Dei-me à tarefa de rever o trabalho feito pelo JN, desde que se desencadeou a perturbação política. Foram, em termos gerais, duas semanas intensas, a primeira das quais ainda com o Euro 2004 de permeio. Em 15 dias, o Jornal fez dez vezes a manchete com as movimentações políticas, e nos escassos dias em que não seleccionou o tema foi sobretudo porque as atenções se concentravam nas meias-finais e na final do campeonato da Europa. Nesses títulos fortes de primeira página dedicados à política, a ênfase foi quatro vezes colocada em Durão Barroso, três em Sampaio e duas em Santana Lopes. Nenhuma nas posições ou iniciativas dos partidos da Oposição. Por três vezes se concede o principal título da capa a factos previstos para os dias seguintes: ‘Santana Lopes eleito amanhã líder do PSD’ (dia 30/6); ‘Durão demite-se na segunda-feira’ (dia 3/7) – este publicado no dia em que havia a notícia da morte de Marlon Brando e de Sophia de Melo Breyner – e ‘Decisão de Sampaio só no fim de semana’ (dia 8/7). É pelo menos discutível esta tendência para inserir manchetes centradas no ‘quando’, tanto mais que algumas nem sequer podiam ser garantidas. O presidente, por exemplo, decidiu, afinal, na sexta-feira, antes, portanto, do fim-de-semana.

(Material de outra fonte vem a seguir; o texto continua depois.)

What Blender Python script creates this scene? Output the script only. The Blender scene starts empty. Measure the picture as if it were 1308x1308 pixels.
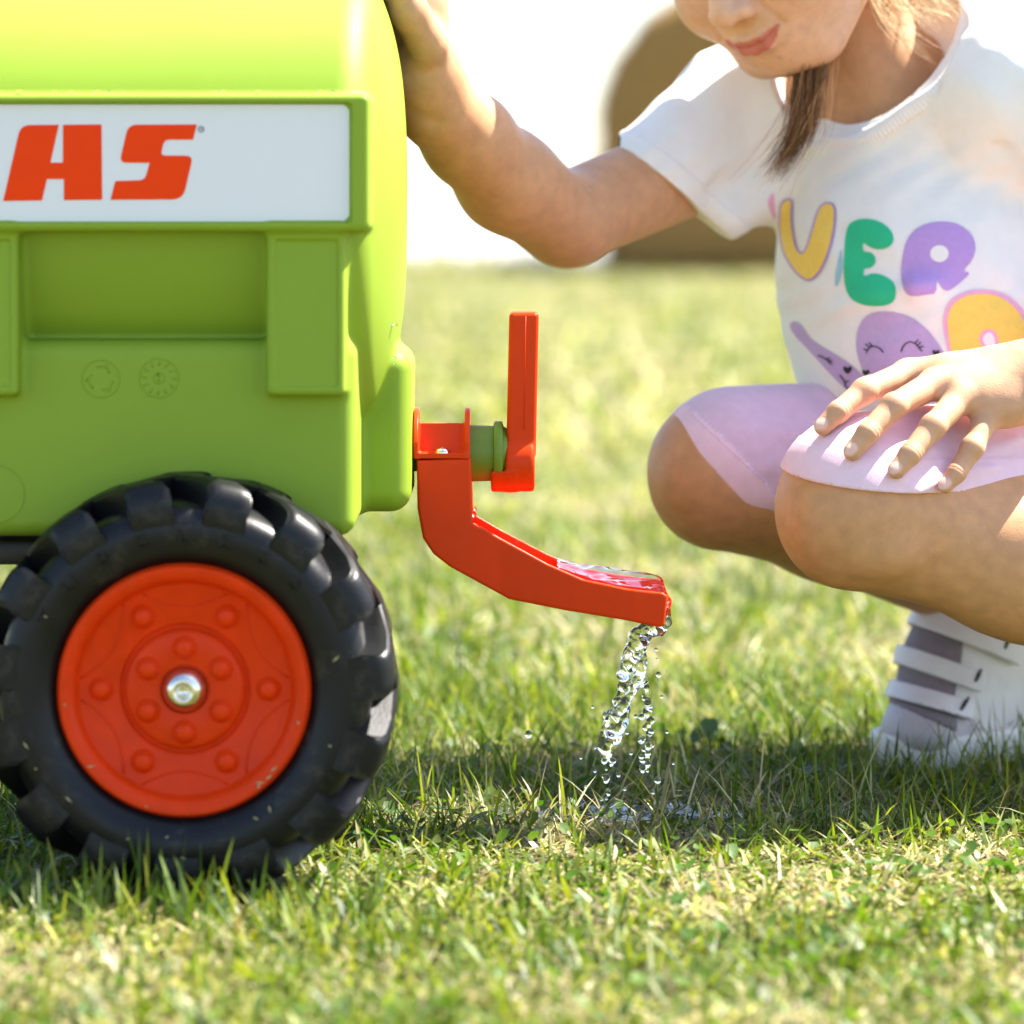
import bpy, bmesh, math, random
import numpy as np
from mathutils import Vector, Matrix, geometry
from mathutils.bvhtree import BVHTree

random.seed(7)
rng = np.random.default_rng(7)
C = bpy.context.scene.collection
S = bpy.context.scene

# ------------------------------------------------------------------ camera, sky, sun, exposure
F = 4620.0            # focal length in pixels of a 1308 px wide frame
HC = 0.387            # camera height
HORIZON = 250.0       # row of the horizon
cam_data = bpy.data.cameras.new('camera')
cam = bpy.data.objects.new('camera', cam_data); C.objects.link(cam)
cam.location = (0, 0, HC); cam.rotation_euler = (math.pi / 2, 0, 0)
cam_data.sensor_width = 36.0
cam_data.lens = F / 1308.0 * 36.0
cam_data.shift_y = -(654.0 - HORIZON) / 1308.0
cam_data.clip_start = 0.05; cam_data.clip_end = 2000
cam_data.dof.use_dof = True
cam_data.dof.focus_distance = 2.19
cam_data.dof.aperture_fstop = 5.6
S.camera = cam

SUN_EL, SUN_AZ = 57.0, 67.0
w = bpy.data.worlds.new('World'); S.world = w; w.use_nodes = True
wn = w.node_tree.nodes
sky = wn.new('ShaderNodeTexSky'); sky.sky_type = 'NISHITA'; sky.sun_disc = False
sky.sun_elevation = math.radians(SUN_EL); sky.sun_rotation = math.radians(SUN_AZ)
sky.air_density = 0.85; sky.dust_density = 1.0; sky.ozone_density = 0.4
w.node_tree.links.new(sky.outputs[0], wn['Background'].inputs[0])
wn['Background'].inputs[1].default_value = 0.078
sd = bpy.data.lights.new('sun', 'SUN'); sd.energy = 3.8; sd.angle = math.radians(0.5); sd.color = (1.0, 0.95, 0.86)
so = bpy.data.objects.new('sun', sd); C.objects.link(so)
el, az = math.radians(SUN_EL), math.radians(SUN_AZ)
sdir = Vector((math.sin(az) * math.cos(el), math.cos(az) * math.cos(el), math.sin(el)))
so.rotation_euler = (-sdir).to_track_quat('-Z', 'Y').to_euler()
so.location = (2, 2, 4)
S.render.engine = 'CYCLES'
S.view_settings.view_transform = 'Standard'; S.view_settings.look = 'None'
S.view_settings.exposure = 2.5; S.view_settings.gamma = 1.0
S.cycles.use_denoising = True
S.cycles.max_bounces = 10; S.cycles.transmission_bounces = 8; S.cycles.transparent_max_bounces = 8
S.cycles.sample_clamp_indirect = 6.0
S.cycles.caustics_refractive = False

# ------------------------------------------------------------------ helpers
def P(px, py, D):
    """point seen at pixel (px, py) at depth D"""
    return np.array([(px - 654.0) * D / F, D, HC - (py - HORIZON) * D / F])
def PX(px, D): return (px - 654.0) * D / F
def PZ(py, D): return HC - (py - HORIZON) * D / F

def tag(o, label=None, cat=None, group=None, kind=None):
    if label: o['label'] = label
    if cat: o['category'] = cat
    if group: o['group'] = group
    if kind: o['kind'] = kind
    return o
def empty(name, loc=(0, 0, 0), parent=None):
    o = bpy.data.objects.new(name, None); o.empty_display_size = 0.05
    o.location = loc; C.objects.link(o)
    if parent: o.parent = parent
    return o
def link(name, me, mats=None, parent=None, local=False):
    """link a mesh; with a parent the mesh is given in world coordinates unless local"""
    o = bpy.data.objects.new(name, me); C.objects.link(o)
    if mats is not None and len(me.materials) == 0:
        for m in (mats if isinstance(mats, (list, tuple)) else [mats]): me.materials.append(m)
    if parent is not None:
        o.parent = parent
        if not local: o.matrix_parent_inverse = Matrix.Translation(-world_loc(parent))
    return o
def world_loc(o):
    v = Vector(o.location)
    while o.parent is not None:
        p = o.parent
        v = v + o.matrix_parent_inverse.translation
        v = v + Vector(p.location); o = p
    return v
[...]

Outra questão interessante centra-se no modo como o que se passou foi, digamos assim, formatado e enunciado. A grande maioria dos observadores tendeu a designar o que se passou como uma ‘crise’ e a atribuir essa responsabilidade antes de mais a Durão Barroso. Mas a catalogação dos factos como uma ‘crise’ não é consensual. Os termos para referenciar o que se passou foram desde ‘a mais grave crise’ da democracia (expressão atribuída a Lurdes Pintasilgo) até à recusa de que tenha havido uma crise (cf. edição de 1.7), por parte de dirigentes da coligação, para quem, quando muito, terá havido uma recomposição ou remodelação. Crise, sim, haveria se o presidente recorresse à ‘bomba atómica’ e convocasse eleições antecipadas. Quando há dissonâncias profundas na interpretação do que se está a passar, não é inócuo o modo como os media classificam a onda de acontecimentos à matéria ligados. Mas, analisando a matéria publicada, verifica-se que este Jornal deu à ‘crise’ o destaque devido – porventura até exagerado na primeira página e tratou-o com equilíbrio e independência.

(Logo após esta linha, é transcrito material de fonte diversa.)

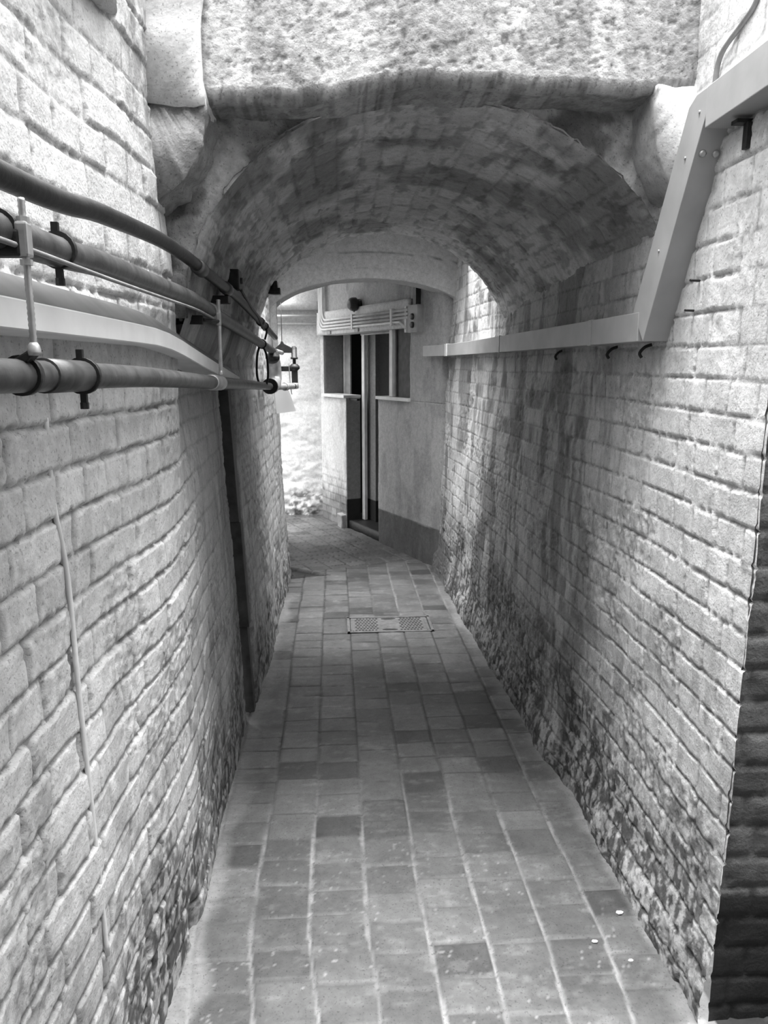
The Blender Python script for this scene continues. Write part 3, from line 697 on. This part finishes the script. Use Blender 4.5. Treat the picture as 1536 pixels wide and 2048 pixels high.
# white trunking on the left wall
t = thing('cable_trunking', 'pale square trunking along the left wall behind the lower pipe', 'trunking', (-.44, 1.0, 1.55))
def sweep_box(mb, path, x0, x1, h):
    """path of (y, zc): rectangular section, bent in the Y-Z plane"""
    n = len(path); rows = []
    for i in range(n):
        a = Vector((path[max(i-1, 0)][0], path[max(i-1, 0)][1])); c = Vector((path[min(i+1, n-1)][0], path[min(i+1, n-1)][1])); p = Vector(path[i])
        if 0 < i < n-1:
            d1 = (p-a).normalized(); d2 = (c-p).normalized(); tt = (d1+d2).normalized(); k = 1/max(.3, tt.dot(d1))
        else: tt = (c-a).normalized(); k = 1
        nn = Vector((-tt.y, tt.x))*h*.5*k
        dx = path[i] if False else 0
        rows.append([mb.bm.verts.new((x0, p.x-nn.x, p.y-nn.y)), mb.bm.verts.new((x1, p.x-nn.x, p.y-nn.y)), mb.bm.verts.new((x1, p.x+nn.x, p.y+nn.y)), mb.bm.verts.new((x0, p.x+nn.x, p.y+nn.y))])
    for i in range(n-1):
        for k in range(4): mb._f([rows[i][k], rows[i][(k+1)%4], rows[i+1][(k+1)%4], rows[i+1][k]])
    mb._f(rows[0]); mb._f(rows[-1][::-1]); return mb
pth = [(-.6, 1.556), (.85, 1.558), (1.45, 1.558), (1.62, 1.557), (1.75, 1.552), (1.9, 1.540), (2.1, 1.520), (2.4, 1.491), (2.75, 1.458), (2.98, 1.437)]
def profile_sweep(mb, path, prof):
    R = [[mb.bm.verts.new((px, y, z+pz)) for px, pz in prof] for y, z in path]; n = len(prof)
    for i in range(len(R)-1):
        for k in range(n): mb._f([R[i][k], R[i][(k+1)%n], R[i+1][(k+1)%n], R[i+1][k]])
    mb._f(R[0]); mb._f(R[-1][::-1]); return mb
b = MB(); profile_sweep(b, pth, [(-.50, -.018), (-.367, -.018), (-.365, -.016), (-.365, .016), (-.367, .018), (-.50, .018)]); b.build('body', M['trunk'], t, 0)
b = MB(); profile_sweep(b, pth, [(-.50, .018), (-.368, .018), (-.405, .054), (-.50, .058)]); b.build('cover', M['cover_shade'], t, 0)

# brackets and box in tunnel
t = thing('pipe_bracket', 'black iron bracket under the dark upper pipe inside the tunnel', 'bracket', (-.40, 2.5, 1.69))
b = MB(); b.box((-.455, 2.44, 1.690), (-.325, 2.50, 1.712)); b.build('arm', M['iron'], t, .003)
ring(-.332, 2.47, 1.733, .0150, w=.03).build('band', M['iron'], t)
t = thing('junction_box', 'small black box on the vault beside the dark upper pipe', 'box', (-.352, 2.72, 1.76))
b = MB(); b.box((-.368, 2.68, 1.755), (-.318, 2.76, 1.82)); b.build('body', M['iron'], t, .005)
b = MB(); b.lathe((-.32, 2.72, 1.785), (1, 0, 0), [(0, .012), (.01, .010)], 12); b.build('cover', M['black'], t)
b = MB(); b.tube([(-.322, 2.74, 1.76), (-.316, 3.0, 1.72), (-.318, 3.3, 1.70), (-.322, 3.6, 1.66)], .005, 8, 6); tag(b.build('cable', M['iron']), 'dark cable dropping from the black box along the pipes', 'cable')
b = MB(); b.box((-.330, 3.86, 1.845), (-.262, 3.93, 1.872), None, None); b.box((-.300, 3.86, 1.86), (-.275, 3.93, 1.905)); b.rough(.03, .004, 20); tag(b.build('iron_bracket', M['iron']), 'short black iron bracket at the far left edge of the vault', 'bracket')
t = thing('pipe_bracket', 'black looped bracket holding the pipes near the tunnel end', 'bracket', (-.34, 3.75, 1.45))
ring(-.348, 3.75, 1.600, .0195, w=.03).build('band', M['iron'], t)
ring(-.3307, 3.75, 1.684, .0150, w=.03).build('upper_band', M['iron'], t)
b = MB(); b.tube([(-.325, 3.75, 1.69), (-.322, 3.75, 1.66), (-.332, 3.75, 1.62)], .005, 8, 6); b.build('link', M['iron'], t)
b = MB(); b.tube([(-.36, 3.75, 1.585), (-.372, 3.75, 1.54), (-.375, 3.75, 1.45), (-.36, 3.75, 1.405), (-.335, 3.75, 1.40), (-.322, 3.75, 1.45), (-.325, 3.75, 1.54), (-.340, 3.75, 1.585)], .0055, 8, 6); b.build('loop', M['iron'], t)
# elbow and riser group
t = thing('pipe_elbow', 'pale swept pipe elbow hanging at the end of the left pipes', 'pipe elbow', (-.335, 4.3, 1.37))
b = MB(); b.tube([(-.345, 4.16, 1.386), (-.342, 4.24, 1.384), (-.338, 4.34, 1.40), (-.336, 4.37, 1.44), (-.338, 4.36, 1.50), (-.342, 4.34, 1.53)], .038, 18, 6); b.build('bend', M['galv'], t)
b = MB(); b.lathe((-.343, 4.33, 1.535), (0, -.1, 1), [(0, .040), (.02, .040), (.02, .03), (.035, .022)], 18); b.build('collar', M['iron'], t)
b = MB(); b.lathe((-.345, 4.10, 1.388), (0, 1, -.02), [(0, .02), (.0, .042), (.05, .042), (.05, .038)], 18); b.build('flange', M['iron'], t)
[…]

O que não quer dizer isento de problemas e mesmo de erros, alguns deles merecedores de nota e de reflexão mais circunstanciadas. Enuncio-as apenas, podendo eventualmente voltar ao tema proximamente: 1) as peças publicadas pelo JN ao longo dos últimos quinze dias contradizem-se relativamente a saber se existiu ou não um compromisso entre Jorge Sampaio e Durão Barroso de que não haveria o recurso a eleições; 2) estreitamente ligado a este ponto, verifica-se que o tratamento jornalístico assenta excessivamente na iniciativa dos agentes políticos e pouco na iniciativa dos jornalistas; 3) a tendência dos meios políticos para a repetição de argumentos não tem que ter uma tradução na cobertura jornalística; 4) finalmente, observa-se um défice acentuado na identificação das fontes ou na explicação das razões pelas quais elas não são explicitadas. Sobre estes pontos e outros que sejam entendidos como relevantes, convido, desde já, os leitores, os agentes políticos, os estudiosos do jornalismo e, naturalmente, os editores e jornalistas – particularmente os directamente envolvidos na cobertura da crise – a pronunciar-se. Voltaremos, por isso, ao assunto.’